Em 18 de outubro, na Bolívia, dirigentes civis da cidade de El Alto foram detidos pela polícia boliviana, acusados de “bloqueios”. Evidentemente não houve nenhuma fotografia ou outra evidência deste “bloqueio”: a perversidade do assunto está na forma como se tentava apresentar os detidos.
Acostumado a ignorar os direitos humanos, o Ministro de Governo pretendia criar a imagem de ferozes terroristas, seguramente acompanhada de alguns truculentos argumentos para demonstrar sua afirmação; esta prática é muito semelhante à que se utilizou durante a ditadura de Hugo Banzer, quando “Um comunicado das FFAA afirmava que os mortos em Cochabamba não são camponeses e sim extremistas, acrescentando ainda que a identificação dos mortos estabelece que estes não são camponeses quéchuas do Vale de Cochabambino e sim “extremistas”. No entanto, todas as fotografias que foi possível tirar dos camponeses mortos provam claramente que eram verdadeiros camponeses quéchuas do Vale. A mesma coisa se chega a estabelecer analisando os sobrenomes tanto dos mortos como dos feridos e presos”.
Como é possível que em uma democracia se repitam os fatos da ditadura? A única explicação possível é que não estamos vivendo em um Estado democrático, e sim em uma forma de governo que cooptou os demais poderes, seja retirando deles as atribuições constitucionais, como fez com o Parlamento.

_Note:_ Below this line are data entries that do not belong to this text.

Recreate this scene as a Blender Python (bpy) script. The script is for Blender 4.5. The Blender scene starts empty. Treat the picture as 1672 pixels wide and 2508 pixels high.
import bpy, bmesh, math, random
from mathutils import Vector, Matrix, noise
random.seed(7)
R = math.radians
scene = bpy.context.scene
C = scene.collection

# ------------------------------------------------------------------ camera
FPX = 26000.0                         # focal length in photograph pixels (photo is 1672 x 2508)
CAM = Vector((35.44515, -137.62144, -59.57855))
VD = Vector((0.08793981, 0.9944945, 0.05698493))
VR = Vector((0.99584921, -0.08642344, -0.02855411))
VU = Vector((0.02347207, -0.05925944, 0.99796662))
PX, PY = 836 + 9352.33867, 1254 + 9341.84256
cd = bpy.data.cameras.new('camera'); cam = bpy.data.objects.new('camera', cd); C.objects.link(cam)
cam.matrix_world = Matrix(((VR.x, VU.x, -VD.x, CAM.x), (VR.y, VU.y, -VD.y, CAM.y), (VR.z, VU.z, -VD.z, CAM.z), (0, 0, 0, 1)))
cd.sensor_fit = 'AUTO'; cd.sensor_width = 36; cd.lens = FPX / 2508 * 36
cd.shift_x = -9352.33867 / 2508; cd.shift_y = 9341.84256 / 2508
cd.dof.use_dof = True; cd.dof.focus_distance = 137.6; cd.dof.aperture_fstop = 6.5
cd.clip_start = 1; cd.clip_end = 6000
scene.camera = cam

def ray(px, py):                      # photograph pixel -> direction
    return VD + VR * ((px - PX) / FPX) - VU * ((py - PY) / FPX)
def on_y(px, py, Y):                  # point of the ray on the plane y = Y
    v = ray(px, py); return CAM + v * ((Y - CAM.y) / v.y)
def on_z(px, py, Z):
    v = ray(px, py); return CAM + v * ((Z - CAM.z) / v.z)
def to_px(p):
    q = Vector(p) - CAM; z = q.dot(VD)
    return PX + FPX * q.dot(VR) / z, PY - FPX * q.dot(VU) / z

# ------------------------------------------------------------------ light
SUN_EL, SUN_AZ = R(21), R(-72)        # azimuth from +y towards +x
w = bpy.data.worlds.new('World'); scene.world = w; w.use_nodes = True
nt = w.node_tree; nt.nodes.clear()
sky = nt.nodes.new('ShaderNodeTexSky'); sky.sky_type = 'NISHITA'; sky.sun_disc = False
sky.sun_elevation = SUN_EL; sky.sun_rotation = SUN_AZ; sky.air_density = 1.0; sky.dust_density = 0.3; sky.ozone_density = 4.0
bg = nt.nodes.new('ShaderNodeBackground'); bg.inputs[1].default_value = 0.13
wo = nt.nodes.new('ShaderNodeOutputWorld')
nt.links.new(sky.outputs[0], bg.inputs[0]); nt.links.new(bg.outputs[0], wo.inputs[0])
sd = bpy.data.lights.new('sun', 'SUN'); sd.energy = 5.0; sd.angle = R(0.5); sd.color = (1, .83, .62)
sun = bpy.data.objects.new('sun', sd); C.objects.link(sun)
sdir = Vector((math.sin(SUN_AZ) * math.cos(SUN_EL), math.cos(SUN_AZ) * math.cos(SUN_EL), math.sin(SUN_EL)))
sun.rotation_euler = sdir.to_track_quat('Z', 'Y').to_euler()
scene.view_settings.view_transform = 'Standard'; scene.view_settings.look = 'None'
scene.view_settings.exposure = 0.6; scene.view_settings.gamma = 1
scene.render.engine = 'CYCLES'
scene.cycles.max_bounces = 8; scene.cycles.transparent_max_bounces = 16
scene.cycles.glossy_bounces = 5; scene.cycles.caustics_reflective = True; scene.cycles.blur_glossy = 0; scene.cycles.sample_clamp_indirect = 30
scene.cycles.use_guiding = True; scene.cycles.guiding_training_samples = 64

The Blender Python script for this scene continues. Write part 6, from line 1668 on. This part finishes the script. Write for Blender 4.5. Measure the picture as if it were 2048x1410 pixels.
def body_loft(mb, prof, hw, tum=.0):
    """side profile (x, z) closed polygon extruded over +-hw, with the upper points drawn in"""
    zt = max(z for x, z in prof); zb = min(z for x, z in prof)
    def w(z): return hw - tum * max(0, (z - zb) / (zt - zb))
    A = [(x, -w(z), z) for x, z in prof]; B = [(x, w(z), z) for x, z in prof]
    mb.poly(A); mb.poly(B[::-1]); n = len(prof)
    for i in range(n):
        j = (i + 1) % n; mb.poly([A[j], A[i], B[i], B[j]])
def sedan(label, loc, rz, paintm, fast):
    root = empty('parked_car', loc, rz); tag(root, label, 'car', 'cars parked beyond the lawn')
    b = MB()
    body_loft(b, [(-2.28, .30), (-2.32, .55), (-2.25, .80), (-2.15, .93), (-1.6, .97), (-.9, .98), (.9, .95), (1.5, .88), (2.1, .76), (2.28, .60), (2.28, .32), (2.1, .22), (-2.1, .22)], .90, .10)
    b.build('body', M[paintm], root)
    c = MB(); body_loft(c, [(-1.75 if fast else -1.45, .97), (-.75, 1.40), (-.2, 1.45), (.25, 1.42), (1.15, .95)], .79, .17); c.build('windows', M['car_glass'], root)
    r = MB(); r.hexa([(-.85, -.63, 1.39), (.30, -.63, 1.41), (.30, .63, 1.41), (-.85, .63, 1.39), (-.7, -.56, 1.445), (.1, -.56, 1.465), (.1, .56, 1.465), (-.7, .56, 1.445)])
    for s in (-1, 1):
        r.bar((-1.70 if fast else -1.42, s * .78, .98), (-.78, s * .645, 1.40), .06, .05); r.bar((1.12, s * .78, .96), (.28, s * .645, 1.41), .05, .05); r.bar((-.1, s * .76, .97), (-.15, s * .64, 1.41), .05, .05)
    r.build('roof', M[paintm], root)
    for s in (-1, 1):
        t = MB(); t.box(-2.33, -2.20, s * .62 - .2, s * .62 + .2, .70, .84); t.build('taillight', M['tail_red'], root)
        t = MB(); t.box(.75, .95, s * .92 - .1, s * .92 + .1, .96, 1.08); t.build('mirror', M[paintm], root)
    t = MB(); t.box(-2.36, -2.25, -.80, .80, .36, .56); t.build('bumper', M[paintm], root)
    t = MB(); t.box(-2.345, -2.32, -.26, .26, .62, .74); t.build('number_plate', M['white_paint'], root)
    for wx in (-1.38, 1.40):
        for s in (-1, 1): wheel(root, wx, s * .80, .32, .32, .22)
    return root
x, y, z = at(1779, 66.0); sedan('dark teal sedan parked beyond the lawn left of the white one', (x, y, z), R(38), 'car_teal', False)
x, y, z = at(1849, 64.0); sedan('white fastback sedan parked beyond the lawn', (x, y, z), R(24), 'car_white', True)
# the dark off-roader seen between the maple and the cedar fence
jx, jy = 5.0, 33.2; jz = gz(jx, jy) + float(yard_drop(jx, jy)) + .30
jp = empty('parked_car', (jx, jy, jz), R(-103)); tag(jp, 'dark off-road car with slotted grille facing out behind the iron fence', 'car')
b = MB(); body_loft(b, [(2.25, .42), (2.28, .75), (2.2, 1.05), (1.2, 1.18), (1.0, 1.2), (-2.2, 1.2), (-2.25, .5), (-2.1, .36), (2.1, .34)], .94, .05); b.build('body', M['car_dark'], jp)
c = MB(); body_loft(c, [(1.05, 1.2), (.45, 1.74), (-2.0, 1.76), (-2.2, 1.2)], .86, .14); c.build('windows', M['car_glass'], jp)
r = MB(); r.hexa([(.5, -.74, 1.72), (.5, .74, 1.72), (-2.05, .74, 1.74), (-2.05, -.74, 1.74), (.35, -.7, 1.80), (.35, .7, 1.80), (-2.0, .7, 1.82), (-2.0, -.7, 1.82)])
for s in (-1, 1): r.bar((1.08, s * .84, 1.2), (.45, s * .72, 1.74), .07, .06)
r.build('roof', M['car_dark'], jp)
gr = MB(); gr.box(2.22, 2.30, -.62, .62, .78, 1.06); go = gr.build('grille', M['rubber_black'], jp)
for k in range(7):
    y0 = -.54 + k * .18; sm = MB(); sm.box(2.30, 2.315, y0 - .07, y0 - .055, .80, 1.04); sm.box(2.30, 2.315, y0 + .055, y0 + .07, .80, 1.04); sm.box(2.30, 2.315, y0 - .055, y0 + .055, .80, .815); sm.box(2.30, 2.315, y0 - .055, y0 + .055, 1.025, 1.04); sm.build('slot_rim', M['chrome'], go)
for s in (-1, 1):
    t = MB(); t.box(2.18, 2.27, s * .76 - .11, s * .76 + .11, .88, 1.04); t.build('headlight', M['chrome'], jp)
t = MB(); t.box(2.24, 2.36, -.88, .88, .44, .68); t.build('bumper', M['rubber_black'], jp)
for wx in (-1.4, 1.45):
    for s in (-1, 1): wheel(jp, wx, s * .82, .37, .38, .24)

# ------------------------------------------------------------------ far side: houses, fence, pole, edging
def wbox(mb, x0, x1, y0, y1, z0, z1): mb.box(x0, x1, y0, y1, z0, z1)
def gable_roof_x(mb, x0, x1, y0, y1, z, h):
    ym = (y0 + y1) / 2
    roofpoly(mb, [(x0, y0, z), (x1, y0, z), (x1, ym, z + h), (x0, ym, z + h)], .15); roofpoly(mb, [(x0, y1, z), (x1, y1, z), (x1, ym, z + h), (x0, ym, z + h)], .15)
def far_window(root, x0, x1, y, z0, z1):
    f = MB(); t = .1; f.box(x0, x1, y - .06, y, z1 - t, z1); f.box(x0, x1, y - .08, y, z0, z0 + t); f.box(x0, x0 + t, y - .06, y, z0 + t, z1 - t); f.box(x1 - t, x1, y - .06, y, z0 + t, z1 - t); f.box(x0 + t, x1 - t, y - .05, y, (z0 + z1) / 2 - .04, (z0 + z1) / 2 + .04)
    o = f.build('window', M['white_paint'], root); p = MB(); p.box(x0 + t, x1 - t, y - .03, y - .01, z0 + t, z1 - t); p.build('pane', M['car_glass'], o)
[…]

E nesta forma de governo anulam-se os direitos de gestão autônoma, como é o caso das diferentes Confederações e Federações sindicais dos povos indígenas originários camponeses e interculturais, cujas sedes sindicais foram sitiadas pela polícia, fato inédito na democracia boliviana e praticada só nas ditaduras.
Permissividade sindical
Permitir ações antidemocráticas por parte de organizações com uma luta histórica pelos direitos sindicais, como a Central Operária Boliviana (COB), é o sinal claro da traição de todas as resoluções, Estatutos e objetivos do movimento operário e popular da Bolívia; mas o mais dramático é a passividade das chamadas “bases” que, domesticadas por sua direção, não atinam a tomar o destino de sua organização em suas mãos, a imagem dos trabalhadores mineiros não é nem a sombra difusa da gloriosa Federação Sindical de Trabalhadores Mineiros da Bolívia (FSTMB), que era o farol orientador do movimento operário e popular na Bolívia e principal ator na resistência às ditaduras e aos abusos dos governos democráticos.
Os dias de glória da COB hoje são apenas uma lembrança, lamentada por aposentados mal pagos e que foram essas “massas” combatentes em duras jornadas, por exemplo, contra a implementação das medidas neoliberais.
As práticas ditatoriais do governo, o debilitamento do movimento popular organizado na COB é uma estranha coincidência cuja explicação se encontra no país do norte, nos escritórios que durante anos sonharam com anular a força popular boliviana e suas organizações. Então, retificamos, não são coincidências, são fatos planejados e implementados com a cumplicidade de alguns autodenominados “esquerdistas” ou “socialistas” quando na realidade são agentes encobertos do poder imperial.
O que resta ao Povo? A auto-organização, como nos dias de resistência ao golpe de 2019, o fortalecimento das organizações genuínas que estão nos caminhos, nas ruas. Dizia Che: “Nos empurram para esta luta; não temos mais remédio senão prepará-la e decidirmo-nos a empreendê-la”. Temos a grande possibilidade histórica de reencontrar-nos com a agenda de outubro de 2003, para continuar com as necessárias transformações do Estado colonial, sua burocracia e seus métodos ditatoriais.